Shooting ourselves in the foot

Published on 27 February 2014 in View Point
Nadia Al-Sakkaf (author)

Nadia Al-Sakkaf


Just when we started to see progress with the power-transfer process after the conclusion of the National Dialogue Conference last month, politicians are resorting to their old ways, trying to derail the process.

The NDC final document says the constitution should be drafted by professionals with at least 10 years of professional experience and that this drafting process should be supervised by a political committee.

It was clearly documented and agreed that the creation of the constitutional drafting committee would be a transparent and merit-based process where the president would create an open mechanism to receive applicants who would then be filtered through based on experience and professionalism.

What happened was the opposite of this. The president met with the politicians, asked them to each nominate three candidates and that was that.

Why was the process not an open one as agreed upon? Who will be reviewing the nominations of these political entities? What if a political party or group presents a sub-par candidate while there are more capable players outside the political game?

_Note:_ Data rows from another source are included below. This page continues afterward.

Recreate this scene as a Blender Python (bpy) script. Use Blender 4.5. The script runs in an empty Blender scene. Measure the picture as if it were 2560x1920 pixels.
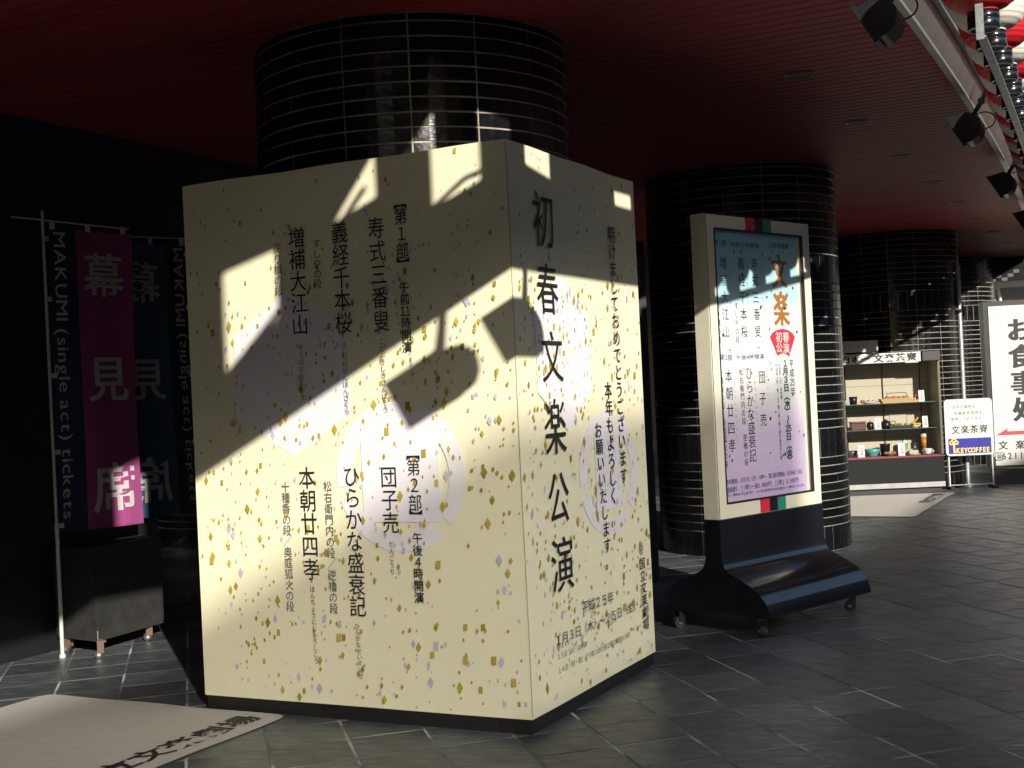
import bpy, math, random
from mathutils import Vector, Matrix
random.seed(7)
C = bpy.context.scene.collection
sc = bpy.context.scene
R_ = math.radians

# ------------------------------------------------------------------ camera, sky, sun, exposure
cam_d = bpy.data.cameras.new('camera'); cam = bpy.data.objects.new('camera', cam_d); C.objects.link(cam)
cam_d.sensor_width = 36.0; cam_d.lens = 36.0*3241.58/2560.0; cam_d.clip_end = 600; cam_d.clip_start = 0.05
pitch, roll = 0.0088265, 0.0473773
fw = Vector((0, math.cos(pitch), math.sin(pitch))); up0 = Vector((0, -math.sin(pitch), math.cos(pitch))); rt0 = Vector((1, 0, 0))
rt = rt0*math.cos(roll) - up0*math.sin(roll); up = up0*math.cos(roll) + rt0*math.sin(roll)
M = Matrix((rt, up, -fw)).transposed().to_4x4(); M.translation = Vector((0, 0, 1.5)); cam.matrix_world = M
sc.camera = cam

SUN_EL = R_(20.1); SUN_AZ = math.atan2(0.343, -0.939)       # clockwise from +Y
S = Vector((math.sin(SUN_AZ)*math.cos(SUN_EL), math.cos(SUN_AZ)*math.cos(SUN_EL), math.sin(SUN_EL)))
world = bpy.data.worlds.new('World'); sc.world = world; world.use_nodes = True
wn = world.node_tree; bg = wn.nodes['Background']
sky = wn.nodes.new('ShaderNodeTexSky'); sky.sky_type = 'NISHITA'; sky.sun_disc = False
sky.sun_elevation = SUN_EL; sky.sun_rotation = SUN_AZ; sky.air_density = 1.0; sky.dust_density = 1.2
wn.links.new(sky.outputs[0], bg.inputs[0]); bg.inputs[1].default_value = 0.145
sl = bpy.data.lights.new('sun', 'SUN'); sl.energy = 4.8; sl.angle = R_(0.53); sl.color = (1.0, 0.93, 0.80)
sun = bpy.data.objects.new('sun', sl); C.objects.link(sun); sun.rotation_mode = 'QUATERNION'
sun.rotation_quaternion = (-S).to_track_quat('-Z', 'Y'); sun.location = (20, -30, 20)
sc.view_settings.view_transform = 'Standard'; sc.view_settings.look = 'None'
sc.view_settings.exposure = 0.52; sc.view_settings.gamma = 1.0; sc.view_settings.use_curve_mapping = False
sc.cycles.max_bounces = 8; sc.cycles.transparent_max_bounces = 12; sc.cycles.use_denoising = True

# ------------------------------------------------------------------ site frame: a runs along the arcade, s runs out to the street
FX, FY = 0.0207, 5.7119
D2 = (0.4525, 0.8918); N2 = (0.8918, -0.4525)
def W(s, a, z=0.0): return Vector((FX + N2[0]*s + D2[0]*a, FY + N2[1]*s + D2[1]*a, z))
ROTZ = math.atan2(D2[1], D2[0])          # local +x -> d
ANG = ROTZ
def s_beam(a): return 1.42-.0032*max(0.0, a-1.5)**2        # the arcade edge bends slightly inwards with distance
def s_row(a): return 1.93-.030*(a-.73)-.0025*(a-.73)**2*(1 if a > .73 else 0)
HC = 3.42                                  # arcade ceiling height

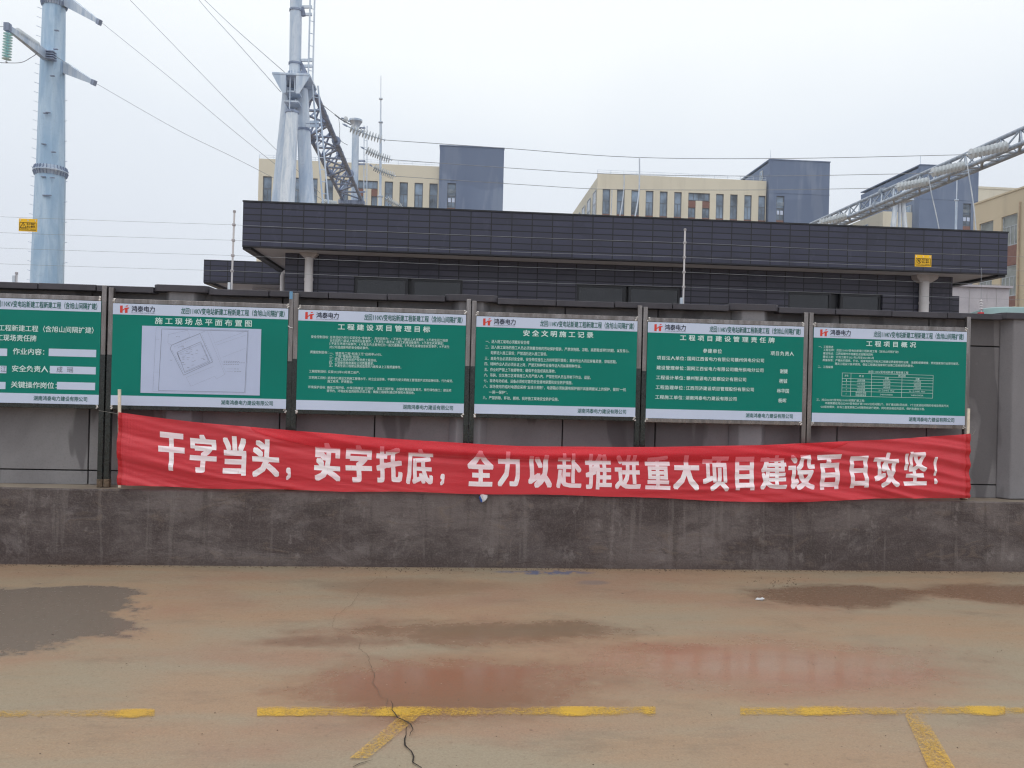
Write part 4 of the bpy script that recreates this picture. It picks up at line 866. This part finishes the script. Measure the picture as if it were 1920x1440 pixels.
PR = truss('gantry_beam', 'pale galvanised lattice beam crossing the upper right corner', A2, B2, .60, .64, .085, .95, MAT['truss2'], MAT['truss2'])

def tower(cx, cy, lab, near=True):
    zp = ZB+.02 if near else ZB
    t = thing('gantry_tower', lab, 'gantry tower', (cx, cy, 0)); return t
# near left A-frame
YT1 = 20.9; k = lambda px, py, Y=YT1: at(px, py, Y)
t = thing('gantry_tower', 'near galvanised A-frame gantry tower with a ladder, left of the dark building roofline', 'gantry tower', (k(552, 380).x, YT1, 0))
def leg(pa, pb, w0, w1, Y, cap=None):
    a, b = at(*pa, Y), at(*pb, Y); d = (b-a)/(b.z-a.z); g_ = a-d*a.z; s0 = w0/2/F*Y; s1 = w1/2/F*Y; s2 = s1+(s1-s0)*(b.z-0)/(a.z-b.z)
    o = MB().tube([g_, b, a], [s2*1.0, s1, s0], 20).build('leg', MAT['galv_light'] if cap else MAT['galv'], t, smooth=50)
    if cap: MB().lathe(a-Vector((0, 0, .01)), a+Vector((0, 0, .05)), ((0, s0), (0, s0*1.12), (1, s0*1.12), (1, .01)), 20).build('leg_cap', MAT['galv_dark'], o, smooth=50)
    return a
leg((543, 168), (526, 383), 24, 33, YT1+.35); leg((566, 168), (576, 384), 22, 27, YT1+.25); leg((548, 212), (538, 384), 22, 27.5, YT1-.4, True)
zpl = k(552, 151).z; xa, xb = k(517.5, 150).x, k(587, 156).x
MB().box(xa, xb, YT1-.45, YT1+.55, zpl-.03, zpl+.03).build('top_plate', MAT['galv'], t, bevel=.01)
for y in (YT1-.44, YT1+.50):
    for x_, s_ in ((xa, 1), (xb, -1)):
        m = MB(); m.prism([(x_, zpl-.03), (x_+s_*.36, zpl-.03), (x_+s_*.36, zpl-.50), (x_+s_*.27, zpl-.50)], 'y', y, y+.02); m.build('gusset', MAT['galv'], t)
m = MB(); xm = (xa+xb)/2+.02
for z in (zpl-.40, zpl-.66): m.box(xm-.22, xm+.16, YT1-.3, YT1+.2, z-.02, z+.02)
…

This is a critical committee whose performance will either help or harm the transition. We already know that the political committee supervising it will have a difficult time reaching consensus. Now we have two battles to fight. We have to deal with the political committee and the so-called “technical” committee.  

This is a clear breach of the NDC outcomes and one that is directly managed by the president himself. He is supposed to be the champion for change—not surrendering to political pressure in the middle of our euphoric celebration of the NDC as we look forward to receiving the UN Security Council sanctions committee.

If we start making exceptions and allowing ourselves to twist agreements in order to please this group or that group, then the NDC document is not longer our ticket to a better future. Who is to say that the 30 percent quota for women is not going to be changed or that the hard-won agreement to set 18 as the minimum age for marriage will not be ignored by this pseudo-technical constitutional drafting committee.  

Here we go again shooting ourselves in the foot just when the real race is yet to begin. We were just warming up and this bad move is not a good sign.